Banu AVAR: Bundan sonra Türk ordusu nasıl bir süreç yaşar?
Cem GÜRDENİZ: Bugün için TSK savaşamaz. Savaşırsa da aynen Balkan Harbi’ndeki gibi bozgun yaşar. Zira ideolojisini kaybetmiştir. Atatürk’ten tamamen uzaklaşmıştır. Komuta birliği, önderlik, silah arkadaşlığı, karşılıklı güven, disiplin konularında büyük yara almıştır. Ordular böyle dönemlerden ya büyük dayak yiyerek yani mağlubiyetlerden geçerek ya da radikal siyasi değişimler sonucu toparlanma sürecine girer. Bugün halkın yarısı kutuplaşma derecesinde iktidardan uzak olduğu Türkiye’de, ordu, iktidarın ordusuna dönüşmüştür. Terfi ve tayinlerde politizasyon, Yunanistan tipi ordu yaratır ki böyle bir ordu savaşamaz. Uçakları düşürülür, karasuları ihlal edilir… En önemlisi PKK ve Kürt bölücülüğü kontrol dışına çıkar. Suriye’de Al Nusra gibi terör örgütleri ile işbirliğine araç olur ki bu, sadece Türkiye için onur kaybına değil, bekaa sorununu da getirir!
Öncelikle ordu F tipi yapılanmadan arındırılmalıdır… Balyoz ve diğer davalardan yargılanıp tahliye edilenler görevlerine dönmelidir. Eğer bu olmazsa, özellikle Deniz Kuvvetleri belki gemilerini kullanır ama strateji ve doktrin üretemez. Onun yerine NATO ABD ne yapacağınızı söyler. Yani tam sömürge oluruz. Cumhurbaşkanının ‘Savunma Reformu’ adını verdiği aldatmaca da bunu hedeflemektedir.
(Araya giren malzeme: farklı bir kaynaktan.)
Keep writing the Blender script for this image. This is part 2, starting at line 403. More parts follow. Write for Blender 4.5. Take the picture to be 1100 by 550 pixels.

Türk ordusunun MİLLİ mi, NATO’cu mu olacağı ancak 2015 seçimleriyle tam olarak belirlenecektir. Türkiye Avrasya’ya dönmediği ve AB/ABD/NATO’da ısrar ettiği sürece 21. yüzyılda kaybedecek, Avrupa-Atlantik yapının sömürgesi olarak varlık gösterebilecektir. Bu parçalanmayla sonuçlanır!